AIM: All of the data that follows should be retyped exactly, please, except the pictures.
BEGIN DATA LINES
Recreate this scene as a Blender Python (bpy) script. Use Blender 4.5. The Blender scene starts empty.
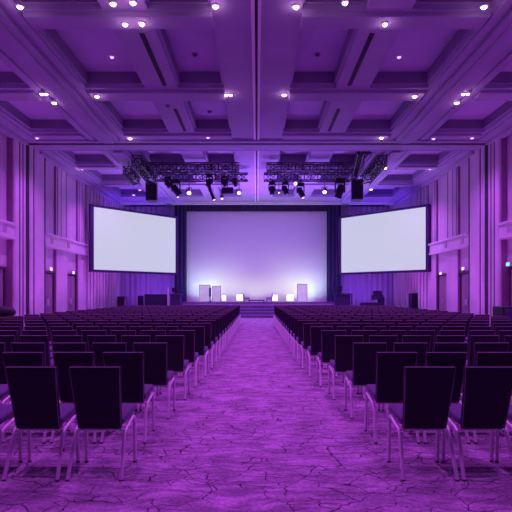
import bpy, bmesh, math, random
from mathutils import Vector, Matrix
random.seed(7)
S = bpy.context.scene
C = S.collection
PI = math.pi

# ------------------------------------------------------------------ camera
CH = 1.472          # eye height
F = 505.0           # focal length in pixels of a 512 frame
PX, PY = 257.0, 294.0
cam = bpy.data.cameras.new('camera')
cam.sensor_width = 36; cam.lens = F / 512 * 36
cam.shift_x = (256 - PX) / 512; cam.shift_y = (PY - 256) / 512
cam.clip_end = 200
co = bpy.data.objects.new('camera', cam); C.objects.link(co)
co.location = (0, 0, CH); co.rotation_euler = (PI / 2, 0, 0)
S.camera = co

def at(x, y, d):
    """world point that stands d metres away at picture point x, y"""
    return Vector(((x - PX) * d / F, d, CH + (PY - y) * d / F))

# ------------------------------------------------------------------ materials
def mat(name, col, rough=.6, metal=0, emit=None, es=1, sheen=0, spec=.5):
    m = bpy.data.materials.new(name); m.use_nodes = True
    b = m.node_tree.nodes['Principled BSDF']
    b.inputs['Base Color'].default_value = (*col, 1)
    b.inputs['Roughness'].default_value = rough
    b.inputs['Metallic'].default_value = metal
    b.inputs['Specular IOR Level'].default_value = spec
    if sheen:
        b.inputs['Sheen Weight'].default_value = sheen
        b.inputs['Sheen Roughness'].default_value = .4
    if emit:
        b.inputs['Emission Color'].default_value = (*emit, 1)
        b.inputs['Emission Strength'].default_value = es
    return m

def noisy(name, c1, c2, scale=4, rough=.6, bump=0, detail=4, metal=0, sheen=0, stretch=(1, 1, 1), spec=.5, lo=.35, hi=.65):
    m = mat(name, c1, rough, metal, sheen=sheen, spec=spec)
    nt = m.node_tree; N = nt.nodes; L = nt.links
    tc = N.new('ShaderNodeTexCoord'); mp = N.new('ShaderNodeMapping'); mp.inputs['Scale'].default_value = stretch
    nz = N.new('ShaderNodeTexNoise'); nz.inputs['Scale'].default_value = scale; nz.inputs['Detail'].default_value = detail
    cr = N.new('ShaderNodeValToRGB')
    cr.color_ramp.elements[0].position = lo; cr.color_ramp.elements[1].position = hi
    cr.color_ramp.elements[0].color = (*c1, 1); cr.color_ramp.elements[1].color = (*c2, 1)
    L.new(tc.outputs['Object'], mp.inputs['Vector']); L.new(mp.outputs['Vector'], nz.inputs['Vector'])
    L.new(nz.outputs['Fac'], cr.inputs['Fac']); L.new(cr.outputs['Color'], N['Principled BSDF'].inputs['Base Color'])
    if bump:
        bp = N.new('ShaderNodeBump'); bp.inputs['Strength'].default_value = bump; bp.inputs['Distance'].default_value = .01
        L.new(nz.outputs['Fac'], bp.inputs['Height']); L.new(bp.outputs['Normal'], N['Principled BSDF'].inputs['Normal'])
    return m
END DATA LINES
COMPLETE RESPONSE:
Recreate this scene as a Blender Python (bpy) script. Use Blender 4.5. The Blender scene starts empty.
import bpy, bmesh, math, random
from mathutils import Vector, Matrix
random.seed(7)
S = bpy.context.scene
C = S.collection
PI = math.pi

# ------------------------------------------------------------------ camera
CH = 1.472          # eye height
F = 505.0           # focal length in pixels of a 512 frame
PX, PY = 257.0, 294.0
cam = bpy.data.cameras.new('camera')
cam.sensor_width = 36; cam.lens = F / 512 * 36
cam.shift_x = (256 - PX) / 512; cam.shift_y = (PY - 256) / 512
cam.clip_end = 200
co = bpy.data.objects.new('camera', cam); C.objects.link(co)
co.location = (0, 0, CH); co.rotation_euler = (PI / 2, 0, 0)
S.camera = co

def at(x, y, d):
    """world point that stands d metres away at picture point x, y"""
    return Vector(((x - PX) * d / F, d, CH + (PY - y) * d / F))

# ------------------------------------------------------------------ materials
def mat(name, col, rough=.6, metal=0, emit=None, es=1, sheen=0, spec=.5):
    m = bpy.data.materials.new(name); m.use_nodes = True
    b = m.node_tree.nodes['Principled BSDF']
    b.inputs['Base Color'].default_value = (*col, 1)
    b.inputs['Roughness'].default_value = rough
    b.inputs['Metallic'].default_value = metal
    b.inputs['Specular IOR Level'].default_value = spec
    if sheen:
        b.inputs['Sheen Weight'].default_value = sheen
        b.inputs['Sheen Roughness'].default_value = .4
    if emit:
        b.inputs['Emission Color'].default_value = (*emit, 1)
        b.inputs['Emission Strength'].default_value = es
    return m

def noisy(name, c1, c2, scale=4, rough=.6, bump=0, detail=4, metal=0, sheen=0, stretch=(1, 1, 1), spec=.5, lo=.35, hi=.65):
    m = mat(name, c1, rough, metal, sheen=sheen, spec=spec)
    nt = m.node_tree; N = nt.nodes; L = nt.links
    tc = N.new('ShaderNodeTexCoord'); mp = N.new('ShaderNodeMapping'); mp.inputs['Scale'].default_value = stretch
    nz = N.new('ShaderNodeTexNoise'); nz.inputs['Scale'].default_value = scale; nz.inputs['Detail'].default_value = detail
    cr = N.new('ShaderNodeValToRGB')
    cr.color_ramp.elements[0].position = lo; cr.color_ramp.elements[1].position = hi
    cr.color_ramp.elements[0].color = (*c1, 1); cr.color_ramp.elements[1].color = (*c2, 1)
    L.new(tc.outputs['Object'], mp.inputs['Vector']); L.new(mp.outputs['Vector'], nz.inputs['Vector'])
    L.new(nz.outputs['Fac'], cr.inputs['Fac']); L.new(cr.outputs['Color'], N['Principled BSDF'].inputs['Base Color'])
    if bump:
        bp = N.new('ShaderNodeBump'); bp.inputs['Strength'].default_value = bump; bp.inputs['Distance'].default_value = .01
        L.new(nz.outputs['Fac'], bp.inputs['Height']); L.new(bp.outputs['Normal'], N['Principled BSDF'].inputs['Normal'])
    return m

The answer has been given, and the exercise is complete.